Ф. понял, что – в случае чего – его друг, антисемит Икс, не поднимет на него руку, как не обидит своего друга-еврея и товарищ Икса, антисемит Зет.
Произойдет следующее: ему «набьет морду» товарищ дорогого Икса, поляк Зет, так же, как и сам Икс «набьет морду» еврею – любимчику своего друга Зета.
Поняв эту несложную антисемитскую алгебру, Ф. снял с себя форму и пошел в древнееврейские матросы.
* * *
Жизнь нередко похожа на халтурное произведение неразборчивого беллетриста. Она любит лубок, грубый эффект, убогий параллелизм, пышную общедоступную метафору.
В день отплытия стояла, конечно, прекрасная золотая итальянская погода. Порт, как полагается, был празднично ярок и живописен. Интернационал мачт, парусов, флагов, труб, имен.
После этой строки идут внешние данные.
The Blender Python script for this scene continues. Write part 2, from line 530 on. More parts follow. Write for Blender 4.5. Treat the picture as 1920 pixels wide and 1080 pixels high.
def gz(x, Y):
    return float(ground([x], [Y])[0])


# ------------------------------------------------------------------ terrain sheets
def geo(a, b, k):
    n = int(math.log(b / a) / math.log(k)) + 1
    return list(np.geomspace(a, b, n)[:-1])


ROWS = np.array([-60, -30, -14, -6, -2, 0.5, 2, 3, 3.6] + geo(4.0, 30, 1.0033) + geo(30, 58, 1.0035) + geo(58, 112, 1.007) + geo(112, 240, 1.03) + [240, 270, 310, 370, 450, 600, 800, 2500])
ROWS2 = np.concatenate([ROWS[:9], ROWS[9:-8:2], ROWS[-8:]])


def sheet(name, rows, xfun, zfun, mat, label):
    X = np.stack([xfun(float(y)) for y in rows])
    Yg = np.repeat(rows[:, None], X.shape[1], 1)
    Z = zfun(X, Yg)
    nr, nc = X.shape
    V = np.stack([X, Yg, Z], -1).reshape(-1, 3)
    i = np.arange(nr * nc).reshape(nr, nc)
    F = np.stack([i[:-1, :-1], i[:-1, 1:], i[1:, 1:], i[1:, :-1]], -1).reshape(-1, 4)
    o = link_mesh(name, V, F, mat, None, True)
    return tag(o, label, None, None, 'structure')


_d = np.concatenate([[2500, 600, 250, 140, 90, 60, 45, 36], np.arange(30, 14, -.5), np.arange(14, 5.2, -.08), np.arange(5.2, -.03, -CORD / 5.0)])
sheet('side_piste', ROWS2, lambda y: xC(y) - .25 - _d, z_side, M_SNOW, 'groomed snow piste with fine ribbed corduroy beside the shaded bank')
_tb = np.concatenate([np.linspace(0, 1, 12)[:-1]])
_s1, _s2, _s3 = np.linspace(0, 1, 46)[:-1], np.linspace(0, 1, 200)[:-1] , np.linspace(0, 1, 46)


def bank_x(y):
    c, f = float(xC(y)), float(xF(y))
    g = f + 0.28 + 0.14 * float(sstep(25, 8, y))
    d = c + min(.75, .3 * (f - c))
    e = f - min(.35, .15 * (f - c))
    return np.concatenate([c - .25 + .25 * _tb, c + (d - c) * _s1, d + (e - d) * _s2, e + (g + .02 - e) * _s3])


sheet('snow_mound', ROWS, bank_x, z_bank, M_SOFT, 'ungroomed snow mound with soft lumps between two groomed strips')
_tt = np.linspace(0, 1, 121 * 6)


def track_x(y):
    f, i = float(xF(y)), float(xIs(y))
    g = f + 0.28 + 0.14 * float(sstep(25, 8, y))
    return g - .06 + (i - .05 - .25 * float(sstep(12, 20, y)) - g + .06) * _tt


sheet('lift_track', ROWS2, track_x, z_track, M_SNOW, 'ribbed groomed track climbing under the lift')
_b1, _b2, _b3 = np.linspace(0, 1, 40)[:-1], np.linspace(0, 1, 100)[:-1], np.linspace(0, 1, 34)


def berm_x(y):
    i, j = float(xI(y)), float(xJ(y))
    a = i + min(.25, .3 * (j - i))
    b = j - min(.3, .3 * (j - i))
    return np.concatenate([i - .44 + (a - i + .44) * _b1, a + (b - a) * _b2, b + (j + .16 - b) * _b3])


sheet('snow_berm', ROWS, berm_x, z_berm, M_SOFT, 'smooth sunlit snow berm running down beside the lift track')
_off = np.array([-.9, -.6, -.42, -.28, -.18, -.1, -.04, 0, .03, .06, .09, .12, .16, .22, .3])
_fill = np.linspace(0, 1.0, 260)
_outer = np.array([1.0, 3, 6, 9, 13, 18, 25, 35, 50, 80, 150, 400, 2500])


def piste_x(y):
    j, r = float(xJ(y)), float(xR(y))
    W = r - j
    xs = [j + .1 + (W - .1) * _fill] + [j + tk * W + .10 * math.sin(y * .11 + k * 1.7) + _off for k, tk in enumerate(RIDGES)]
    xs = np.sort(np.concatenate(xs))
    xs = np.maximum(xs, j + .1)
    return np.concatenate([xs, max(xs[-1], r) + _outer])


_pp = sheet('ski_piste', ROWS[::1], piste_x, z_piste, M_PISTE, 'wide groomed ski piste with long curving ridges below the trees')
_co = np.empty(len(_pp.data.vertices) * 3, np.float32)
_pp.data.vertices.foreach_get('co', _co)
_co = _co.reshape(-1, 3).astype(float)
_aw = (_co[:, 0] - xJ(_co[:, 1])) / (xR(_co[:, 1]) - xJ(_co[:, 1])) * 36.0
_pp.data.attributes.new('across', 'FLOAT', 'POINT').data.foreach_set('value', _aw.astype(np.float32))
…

Гордая белая «Эсперия» вошла в порт, и мы закачались на побежавших от нее тяжелых волнах. Ну, не грубовата ли эта метафора, эти претенциозные волны «Эсперии»: мы, мол, закачались на волнах надежды…
– Поднять якорь!
Еще отдавалась во всем существе торжественно-певучая медь корабельного колокола, когда раздался, потрясая воздух, широкий оглушительный грозный рев – под бравурные звуки духового оркестра величественно входил в генуэзский порт огромный немецкий пароход.
Без музыки тронулась игрушечная – на фоне исполина – красавица «Сара».
Но на побледневших лицах играл отблеск-отсвет иной, неслышной мужественной тайной музыки.
Жизнь явно работала на простачка: «Давид и Голиаф».